** start of Collected material **
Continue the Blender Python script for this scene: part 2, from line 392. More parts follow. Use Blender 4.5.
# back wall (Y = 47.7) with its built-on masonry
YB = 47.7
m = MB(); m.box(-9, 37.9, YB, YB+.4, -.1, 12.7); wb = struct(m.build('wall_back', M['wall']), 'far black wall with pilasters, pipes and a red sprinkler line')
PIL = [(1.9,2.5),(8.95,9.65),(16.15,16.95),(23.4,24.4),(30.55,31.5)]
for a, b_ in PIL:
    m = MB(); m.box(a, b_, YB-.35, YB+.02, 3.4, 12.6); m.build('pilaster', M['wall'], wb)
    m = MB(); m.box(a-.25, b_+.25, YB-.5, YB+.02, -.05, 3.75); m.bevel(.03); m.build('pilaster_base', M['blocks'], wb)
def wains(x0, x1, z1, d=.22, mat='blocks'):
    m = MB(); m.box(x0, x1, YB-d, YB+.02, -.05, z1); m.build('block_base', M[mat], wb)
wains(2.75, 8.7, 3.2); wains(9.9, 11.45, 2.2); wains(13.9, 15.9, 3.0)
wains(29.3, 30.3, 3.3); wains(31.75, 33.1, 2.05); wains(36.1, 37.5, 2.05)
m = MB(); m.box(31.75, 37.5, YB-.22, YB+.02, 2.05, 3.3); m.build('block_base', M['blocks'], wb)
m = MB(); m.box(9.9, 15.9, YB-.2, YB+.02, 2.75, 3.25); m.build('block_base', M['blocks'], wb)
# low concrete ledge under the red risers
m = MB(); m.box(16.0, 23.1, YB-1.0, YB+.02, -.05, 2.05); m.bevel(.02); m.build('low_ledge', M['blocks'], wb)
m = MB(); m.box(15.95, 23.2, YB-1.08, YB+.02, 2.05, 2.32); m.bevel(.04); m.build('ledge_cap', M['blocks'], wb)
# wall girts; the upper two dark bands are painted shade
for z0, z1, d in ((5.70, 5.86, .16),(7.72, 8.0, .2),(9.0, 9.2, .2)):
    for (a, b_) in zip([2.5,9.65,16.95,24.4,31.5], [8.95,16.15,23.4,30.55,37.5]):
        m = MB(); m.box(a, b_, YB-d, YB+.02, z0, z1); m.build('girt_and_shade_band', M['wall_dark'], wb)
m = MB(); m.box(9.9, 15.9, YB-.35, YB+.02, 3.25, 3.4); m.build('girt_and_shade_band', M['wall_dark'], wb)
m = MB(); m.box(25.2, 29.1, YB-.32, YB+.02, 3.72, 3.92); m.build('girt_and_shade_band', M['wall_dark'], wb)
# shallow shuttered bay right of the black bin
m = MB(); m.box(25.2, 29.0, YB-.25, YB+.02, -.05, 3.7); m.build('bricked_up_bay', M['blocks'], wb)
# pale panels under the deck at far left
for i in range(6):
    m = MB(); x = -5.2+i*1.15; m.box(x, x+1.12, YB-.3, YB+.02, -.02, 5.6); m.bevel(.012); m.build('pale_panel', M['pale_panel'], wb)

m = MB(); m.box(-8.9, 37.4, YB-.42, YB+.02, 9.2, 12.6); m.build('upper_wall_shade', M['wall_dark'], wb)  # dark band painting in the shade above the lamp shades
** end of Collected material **
Directive => Write out all the data again, exactly as it appears.

Final result =>
Continue the Blender Python script for this scene: part 2, from line 392. More parts follow. Use Blender 4.5.
# back wall (Y = 47.7) with its built-on masonry
YB = 47.7
m = MB(); m.box(-9, 37.9, YB, YB+.4, -.1, 12.7); wb = struct(m.build('wall_back', M['wall']), 'far black wall with pilasters, pipes and a red sprinkler line')
PIL = [(1.9,2.5),(8.95,9.65),(16.15,16.95),(23.4,24.4),(30.55,31.5)]
for a, b_ in PIL:
    m = MB(); m.box(a, b_, YB-.35, YB+.02, 3.4, 12.6); m.build('pilaster', M['wall'], wb)
    m = MB(); m.box(a-.25, b_+.25, YB-.5, YB+.02, -.05, 3.75); m.bevel(.03); m.build('pilaster_base', M['blocks'], wb)
def wains(x0, x1, z1, d=.22, mat='blocks'):
    m = MB(); m.box(x0, x1, YB-d, YB+.02, -.05, z1); m.build('block_base', M[mat], wb)
wains(2.75, 8.7, 3.2); wains(9.9, 11.45, 2.2); wains(13.9, 15.9, 3.0)
wains(29.3, 30.3, 3.3); wains(31.75, 33.1, 2.05); wains(36.1, 37.5, 2.05)
m = MB(); m.box(31.75, 37.5, YB-.22, YB+.02, 2.05, 3.3); m.build('block_base', M['blocks'], wb)
m = MB(); m.box(9.9, 15.9, YB-.2, YB+.02, 2.75, 3.25); m.build('block_base', M['blocks'], wb)
# low concrete ledge under the red risers
m = MB(); m.box(16.0, 23.1, YB-1.0, YB+.02, -.05, 2.05); m.bevel(.02); m.build('low_ledge', M['blocks'], wb)
m = MB(); m.box(15.95, 23.2, YB-1.08, YB+.02, 2.05, 2.32); m.bevel(.04); m.build('ledge_cap', M['blocks'], wb)
# wall girts; the upper two dark bands are painted shade
for z0, z1, d in ((5.70, 5.86, .16),(7.72, 8.0, .2),(9.0, 9.2, .2)):
    for (a, b_) in zip([2.5,9.65,16.95,24.4,31.5], [8.95,16.15,23.4,30.55,37.5]):
        m = MB(); m.box(a, b_, YB-d, YB+.02, z0, z1); m.build('girt_and_shade_band', M['wall_dark'], wb)
m = MB(); m.box(9.9, 15.9, YB-.35, YB+.02, 3.25, 3.4); m.build('girt_and_shade_band', M['wall_dark'], wb)
m = MB(); m.box(25.2, 29.1, YB-.32, YB+.02, 3.72, 3.92); m.build('girt_and_shade_band', M['wall_dark'], wb)
# shallow shuttered bay right of the black bin
m = MB(); m.box(25.2, 29.0, YB-.25, YB+.02, -.05, 3.7); m.build('bricked_up_bay', M['blocks'], wb)
# pale panels under the deck at far left
for i in range(6):
    m = MB(); x = -5.2+i*1.15; m.box(x, x+1.12, YB-.3, YB+.02, -.02, 5.6); m.bevel(.012); m.build('pale_panel', M['pale_panel'], wb)

m = MB(); m.box(-8.9, 37.4, YB-.42, YB+.02, 9.2, 12.6); m.build('upper_wall_shade', M['wall_dark'], wb)  # dark band painting in the shade above the lamp shades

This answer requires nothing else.